William Finnegan on surfing and being taken seriously as a writer. the piece he talks about writing for 7 years is Surfing Doc’s Waves.
Did your surfing and literary interests feel separate, as in potentially conflicting?
No, then yes, then no. When I was young and writing fiction, I could pursue both things just by living in a place where I could surf. That was still true after I became a freelance journalist, living in San Francisco, and wrote my first book, Crossing the Line, which is about a year I spent teaching in a black high school in Cape Town.
But then I got an assignment to write a piece for The New Yorker about surfing in San Francisco.
That bastard took me seven years to write, partly because I was worried about the reaction of the main character to how the piece was evolving—I thought he might not like it, and indeed he didn’t—but also because I got nervous about coming out of the closet, as it were, as a surfer.
During those seven years, I had moved to New York, gotten hired at The New Yorker, published a couple more books, and written many articles for the magazine.
I wrote a lot for the “Talk of the Town” section, which was a terrific way to get to know the city, but I was mainly writing political stuff—both editorials and long reported pieces. So I was publicly engaged in various debates—over U.S. policy in Central America and Southern Africa, democracy and economic development, national anti-poverty policy, criminal justice, the so-called war on drugs, and so on. And somewhere along the line I started thinking that, if I revealed that I was a lifelong surfer, I might find myself no longer being taken seriously by other policy geeks.
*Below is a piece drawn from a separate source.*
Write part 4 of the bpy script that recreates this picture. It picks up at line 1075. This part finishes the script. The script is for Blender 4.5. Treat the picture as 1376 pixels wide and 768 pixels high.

Oh, you’re just a dumb surfer, what do you know? Public intellectuals can be like kids in junior high. Those misgivings turned out to be unfounded. I finally finished the piece, published it, and nobody seemed to decide I was secretly Jeff Spicoli.
In fact, I wrote quite a bit in that piece about the tension between wanting to surf and wanting to move to New York, where I felt my future was, and where I thought there would be no waves. (Wrong, thank God.)